When 11-year-old Sharvaanica walked up to receive the gold medal at the FIDE World Cadet & Youth Rapid Chess Championship 2026 in Serbia, it wasn’t just another sporting win for Bharat. It felt like a full-circle moment. The country where chess was born is once again dominating the global board — and this time, Gen Z is leading the charge.

For years, Bharat’s chess revolution has been building quietly, move by move. The spark was lit by the legendary Viswanathan Anand in the 1980s and 1990s. Cool-headed, lightning-fast, and endlessly iconic, Anand didn’t just become a five-time world champion — he made chess aspirational for an entire generation. Back then, kids wanted to play cricket. Anand made them want to play chess too.

And now? That Anand effect has evolved into a nationwide chess wave.

 
Shivraj
 

The next generation — R Praggnanandhaa, Arjun Erigaisi, D Gukesh, P Harikrishna, and many others — has transformed Bharat into a global chess superpower. On the women’s side, icons like Koneru Humpy and Dronavalli Harika ensured that the rise wasn’t limited to one side of the board.

What makes this story even more powerful is that chess itself traces its roots back to Bharat. During the Gupta dynasty in the 6th century CE, the game existed as Chaturanga — a strategic battle simulation representing four military divisions: infantry, cavalry, chariotry, and elephantry. Over centuries, the game travelled from Bharat to Persia, then Europe, and eventually the rest of the world.

So in many ways, Bharat’s current dominance isn’t just a comeback. It’s a homecoming.

There’s also a deeper cultural connection. Historians often link Bharat’s early breakthroughs in mathematics — especially the invention of zero — with the intellectual environment that gave birth to chess. Strategy, calculation, patience, foresight — these have long been embedded in the civilisational fabric.

But today’s chess boom isn’t happening because of history alone.

A strong grassroots ecosystem, junior tournaments, school-level competition, better coaching access, supportive parents, and institutional backing have changed the game entirely. The government and organisations like the All India Chess Federation have played major roles in building infrastructure and opportunities. In several states, chess is now part of school curriculum — something unimaginable a few decades ago.

Meanwhile, Anand continues shaping the future through the WestBridge Anand Chess Academy, which keeps producing elite young talent at an unbelievable rate.

And the results speak loudly.

Bharat has now produced 93 grandmasters — the fourth-highest total in the world. The country won bronze at the 2022 Chess Olympiad in Chennai. Then came a golden phase: D Gukesh became the youngest-ever world champion in 2024 at just 18. R Praggnanandhaa defeated Magnus Carlsen multiple times and finished as World Cup runner-up in 2023. Arjun Erigaisi crossed the legendary 2800 ELO mark. Divya Deshmukh became Women’s World Cup runner-up in 2025. Vidit Gujrathi added Olympiad gold to the growing collection.

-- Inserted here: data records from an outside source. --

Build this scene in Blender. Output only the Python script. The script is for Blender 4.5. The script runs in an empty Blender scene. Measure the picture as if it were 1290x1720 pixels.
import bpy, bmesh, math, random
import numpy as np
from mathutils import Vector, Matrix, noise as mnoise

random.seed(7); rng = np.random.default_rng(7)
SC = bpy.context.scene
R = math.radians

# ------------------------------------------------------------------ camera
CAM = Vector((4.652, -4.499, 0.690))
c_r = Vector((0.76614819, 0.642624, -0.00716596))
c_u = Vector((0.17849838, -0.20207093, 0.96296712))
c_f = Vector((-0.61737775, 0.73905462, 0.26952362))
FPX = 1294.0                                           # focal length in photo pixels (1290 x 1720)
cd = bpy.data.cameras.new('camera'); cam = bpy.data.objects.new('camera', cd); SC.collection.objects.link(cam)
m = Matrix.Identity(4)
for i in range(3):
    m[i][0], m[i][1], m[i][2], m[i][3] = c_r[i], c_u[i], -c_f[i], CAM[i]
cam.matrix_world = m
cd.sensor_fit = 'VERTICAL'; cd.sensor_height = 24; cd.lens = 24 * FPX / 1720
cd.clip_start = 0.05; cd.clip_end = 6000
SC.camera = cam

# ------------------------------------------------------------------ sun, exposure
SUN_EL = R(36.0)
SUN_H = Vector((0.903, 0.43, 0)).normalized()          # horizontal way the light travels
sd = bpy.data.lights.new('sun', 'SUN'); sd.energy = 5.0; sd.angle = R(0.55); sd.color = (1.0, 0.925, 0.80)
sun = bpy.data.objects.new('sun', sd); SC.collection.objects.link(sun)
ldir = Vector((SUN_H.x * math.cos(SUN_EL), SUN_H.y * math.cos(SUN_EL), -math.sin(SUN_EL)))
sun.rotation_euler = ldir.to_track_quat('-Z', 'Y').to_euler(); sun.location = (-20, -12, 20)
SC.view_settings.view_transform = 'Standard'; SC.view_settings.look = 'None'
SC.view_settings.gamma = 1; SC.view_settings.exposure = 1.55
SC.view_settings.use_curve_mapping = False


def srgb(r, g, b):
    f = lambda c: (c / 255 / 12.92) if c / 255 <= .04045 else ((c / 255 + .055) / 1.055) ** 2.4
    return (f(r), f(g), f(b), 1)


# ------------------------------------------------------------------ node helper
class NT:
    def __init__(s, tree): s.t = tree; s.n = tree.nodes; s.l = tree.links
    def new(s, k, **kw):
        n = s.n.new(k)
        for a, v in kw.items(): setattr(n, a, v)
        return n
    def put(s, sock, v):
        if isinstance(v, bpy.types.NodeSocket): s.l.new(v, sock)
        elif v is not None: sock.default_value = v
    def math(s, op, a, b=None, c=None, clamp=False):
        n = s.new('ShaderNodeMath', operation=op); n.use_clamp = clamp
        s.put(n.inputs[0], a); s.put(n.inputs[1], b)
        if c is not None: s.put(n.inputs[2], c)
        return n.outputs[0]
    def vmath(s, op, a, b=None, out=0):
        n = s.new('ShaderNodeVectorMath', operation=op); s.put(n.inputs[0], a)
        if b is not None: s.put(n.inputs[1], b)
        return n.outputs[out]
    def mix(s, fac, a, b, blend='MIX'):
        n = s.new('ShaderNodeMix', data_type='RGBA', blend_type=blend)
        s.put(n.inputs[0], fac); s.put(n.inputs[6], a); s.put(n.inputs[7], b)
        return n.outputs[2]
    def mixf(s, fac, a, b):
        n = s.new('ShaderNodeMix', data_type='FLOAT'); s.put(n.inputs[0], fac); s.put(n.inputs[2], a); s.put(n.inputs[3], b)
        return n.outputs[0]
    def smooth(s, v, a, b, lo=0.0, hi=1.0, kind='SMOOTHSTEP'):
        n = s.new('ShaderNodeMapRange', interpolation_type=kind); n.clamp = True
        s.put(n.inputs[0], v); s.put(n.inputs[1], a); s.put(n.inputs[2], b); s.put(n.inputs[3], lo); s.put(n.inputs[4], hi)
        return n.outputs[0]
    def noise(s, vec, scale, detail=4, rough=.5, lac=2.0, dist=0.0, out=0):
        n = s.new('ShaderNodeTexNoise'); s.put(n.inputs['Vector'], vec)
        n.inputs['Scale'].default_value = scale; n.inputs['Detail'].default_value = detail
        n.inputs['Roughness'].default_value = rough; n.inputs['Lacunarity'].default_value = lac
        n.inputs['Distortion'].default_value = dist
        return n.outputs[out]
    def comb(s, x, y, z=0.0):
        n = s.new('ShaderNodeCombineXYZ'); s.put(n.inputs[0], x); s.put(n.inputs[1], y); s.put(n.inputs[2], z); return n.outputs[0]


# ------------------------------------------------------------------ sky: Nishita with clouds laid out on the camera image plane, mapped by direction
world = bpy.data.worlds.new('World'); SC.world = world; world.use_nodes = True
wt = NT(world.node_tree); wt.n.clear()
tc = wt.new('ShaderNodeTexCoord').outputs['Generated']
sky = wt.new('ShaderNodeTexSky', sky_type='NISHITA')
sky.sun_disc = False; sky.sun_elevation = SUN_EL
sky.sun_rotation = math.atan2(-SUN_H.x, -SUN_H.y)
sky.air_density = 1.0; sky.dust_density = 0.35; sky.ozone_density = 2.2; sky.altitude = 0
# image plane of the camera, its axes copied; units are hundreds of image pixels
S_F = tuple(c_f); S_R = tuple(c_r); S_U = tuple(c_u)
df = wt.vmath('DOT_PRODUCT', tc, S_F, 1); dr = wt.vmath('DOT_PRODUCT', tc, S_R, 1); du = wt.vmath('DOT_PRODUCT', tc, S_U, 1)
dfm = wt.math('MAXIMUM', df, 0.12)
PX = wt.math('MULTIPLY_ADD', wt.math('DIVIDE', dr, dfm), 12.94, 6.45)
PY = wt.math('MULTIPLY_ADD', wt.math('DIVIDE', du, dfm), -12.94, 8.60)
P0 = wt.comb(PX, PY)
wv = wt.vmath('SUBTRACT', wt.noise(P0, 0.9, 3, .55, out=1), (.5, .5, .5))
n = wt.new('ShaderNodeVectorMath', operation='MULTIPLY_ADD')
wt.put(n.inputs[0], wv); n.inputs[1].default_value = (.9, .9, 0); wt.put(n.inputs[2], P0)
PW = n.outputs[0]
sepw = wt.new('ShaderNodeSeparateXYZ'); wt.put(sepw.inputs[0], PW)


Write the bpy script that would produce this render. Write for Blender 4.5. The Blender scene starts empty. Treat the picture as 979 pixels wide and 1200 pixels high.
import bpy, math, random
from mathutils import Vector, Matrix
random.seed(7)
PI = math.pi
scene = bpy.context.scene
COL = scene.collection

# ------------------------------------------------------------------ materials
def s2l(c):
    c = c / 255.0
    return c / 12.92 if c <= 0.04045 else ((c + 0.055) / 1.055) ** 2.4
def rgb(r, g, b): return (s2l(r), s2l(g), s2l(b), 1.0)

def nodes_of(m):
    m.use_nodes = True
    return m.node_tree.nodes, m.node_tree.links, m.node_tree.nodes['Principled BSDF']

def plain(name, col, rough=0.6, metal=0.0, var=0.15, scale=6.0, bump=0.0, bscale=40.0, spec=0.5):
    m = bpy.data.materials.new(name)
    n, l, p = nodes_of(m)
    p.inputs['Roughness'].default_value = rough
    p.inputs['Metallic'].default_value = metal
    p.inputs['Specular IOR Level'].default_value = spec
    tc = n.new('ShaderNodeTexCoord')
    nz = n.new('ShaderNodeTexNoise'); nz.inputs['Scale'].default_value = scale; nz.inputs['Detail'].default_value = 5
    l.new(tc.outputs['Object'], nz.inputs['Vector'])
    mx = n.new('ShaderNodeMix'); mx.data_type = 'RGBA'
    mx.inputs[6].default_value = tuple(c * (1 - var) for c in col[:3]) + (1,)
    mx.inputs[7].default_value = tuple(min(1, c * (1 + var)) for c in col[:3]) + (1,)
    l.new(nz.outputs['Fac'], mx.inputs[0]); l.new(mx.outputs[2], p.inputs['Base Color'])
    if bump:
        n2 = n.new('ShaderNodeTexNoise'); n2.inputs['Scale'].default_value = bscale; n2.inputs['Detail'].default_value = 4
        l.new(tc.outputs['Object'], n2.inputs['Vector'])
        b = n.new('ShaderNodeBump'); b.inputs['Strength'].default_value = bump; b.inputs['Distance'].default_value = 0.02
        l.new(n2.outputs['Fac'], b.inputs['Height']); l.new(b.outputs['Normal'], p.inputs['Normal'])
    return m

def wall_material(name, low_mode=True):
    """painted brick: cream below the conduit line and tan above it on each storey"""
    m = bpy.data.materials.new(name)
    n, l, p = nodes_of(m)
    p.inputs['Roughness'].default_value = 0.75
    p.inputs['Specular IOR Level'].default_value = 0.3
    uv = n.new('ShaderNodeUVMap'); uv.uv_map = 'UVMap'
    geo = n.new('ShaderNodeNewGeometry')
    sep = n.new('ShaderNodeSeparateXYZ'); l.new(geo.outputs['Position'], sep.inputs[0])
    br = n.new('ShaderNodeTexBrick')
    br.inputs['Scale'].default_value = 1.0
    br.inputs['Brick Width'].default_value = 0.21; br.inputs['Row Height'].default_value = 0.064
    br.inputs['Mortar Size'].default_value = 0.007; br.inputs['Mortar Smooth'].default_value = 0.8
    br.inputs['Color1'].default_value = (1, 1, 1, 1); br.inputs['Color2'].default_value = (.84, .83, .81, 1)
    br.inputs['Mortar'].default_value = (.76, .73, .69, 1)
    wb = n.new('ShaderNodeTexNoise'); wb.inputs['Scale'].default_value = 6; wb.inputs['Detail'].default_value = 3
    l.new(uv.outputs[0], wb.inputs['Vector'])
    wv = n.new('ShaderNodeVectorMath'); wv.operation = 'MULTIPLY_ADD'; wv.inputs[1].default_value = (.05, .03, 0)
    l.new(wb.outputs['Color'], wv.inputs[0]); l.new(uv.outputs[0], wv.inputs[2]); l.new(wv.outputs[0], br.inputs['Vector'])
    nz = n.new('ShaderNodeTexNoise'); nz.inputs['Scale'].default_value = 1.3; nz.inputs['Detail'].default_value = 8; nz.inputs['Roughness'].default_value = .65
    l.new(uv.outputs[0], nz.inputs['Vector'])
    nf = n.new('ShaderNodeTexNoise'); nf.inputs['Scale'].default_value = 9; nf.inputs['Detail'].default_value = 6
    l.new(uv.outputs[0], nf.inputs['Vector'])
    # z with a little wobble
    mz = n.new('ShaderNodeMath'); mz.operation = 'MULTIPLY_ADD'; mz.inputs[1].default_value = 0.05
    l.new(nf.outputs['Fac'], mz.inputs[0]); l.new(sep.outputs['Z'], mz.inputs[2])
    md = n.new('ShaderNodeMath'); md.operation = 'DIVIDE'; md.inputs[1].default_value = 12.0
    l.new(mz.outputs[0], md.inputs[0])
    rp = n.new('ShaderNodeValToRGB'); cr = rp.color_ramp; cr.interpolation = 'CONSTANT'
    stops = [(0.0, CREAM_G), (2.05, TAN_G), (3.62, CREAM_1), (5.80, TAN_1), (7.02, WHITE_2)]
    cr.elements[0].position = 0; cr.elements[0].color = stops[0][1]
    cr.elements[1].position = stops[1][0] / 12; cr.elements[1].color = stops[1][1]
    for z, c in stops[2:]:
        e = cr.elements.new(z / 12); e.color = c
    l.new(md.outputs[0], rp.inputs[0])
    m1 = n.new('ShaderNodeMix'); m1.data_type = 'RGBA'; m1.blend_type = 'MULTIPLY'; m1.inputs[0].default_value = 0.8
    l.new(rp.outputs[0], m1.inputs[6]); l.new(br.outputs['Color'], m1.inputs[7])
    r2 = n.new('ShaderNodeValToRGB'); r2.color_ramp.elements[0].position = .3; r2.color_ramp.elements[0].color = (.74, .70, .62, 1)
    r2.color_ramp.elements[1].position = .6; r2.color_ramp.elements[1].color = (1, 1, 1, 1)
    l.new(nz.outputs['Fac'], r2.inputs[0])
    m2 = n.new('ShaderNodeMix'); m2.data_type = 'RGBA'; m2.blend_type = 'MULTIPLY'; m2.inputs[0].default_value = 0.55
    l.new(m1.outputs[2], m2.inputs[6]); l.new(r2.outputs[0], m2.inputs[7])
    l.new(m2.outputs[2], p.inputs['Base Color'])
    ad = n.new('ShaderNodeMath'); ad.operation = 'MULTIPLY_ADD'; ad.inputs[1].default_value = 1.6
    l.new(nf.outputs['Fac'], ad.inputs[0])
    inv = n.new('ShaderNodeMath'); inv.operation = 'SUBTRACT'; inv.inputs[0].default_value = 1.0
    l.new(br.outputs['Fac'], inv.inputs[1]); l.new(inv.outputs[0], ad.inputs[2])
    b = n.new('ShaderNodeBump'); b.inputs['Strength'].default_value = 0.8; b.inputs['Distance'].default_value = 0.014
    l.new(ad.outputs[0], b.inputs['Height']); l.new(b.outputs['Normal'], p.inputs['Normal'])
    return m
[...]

And then came the ultimate statement — Bharat clinched both the Open and Women’s team gold medals at the 2024 Chess Olympiad. Led by stars like D Gukesh, R Praggnanandhaa, Vidit Gujrathi, Arjun Erigaisi, Koneru Humpy, and Dronavalli Harika, Bharat proved that its chess supremacy is no longer potential — it is reality.

From Chaturanga to world domination, Bharat’s chess journey has officially entered its main-character era.

Today, chess is no longer seen as a niche intellectual hobby. It’s fast becoming part of Gen Z culture — a game of mindset, confidence, creativity, and calm under pressure. Streams, reels, online tournaments, AI analysis, and chess creators have made the sport cooler and more accessible than ever before.

The world once learned chess from Bharat.

Now Bharat is teaching the world how to win at it again.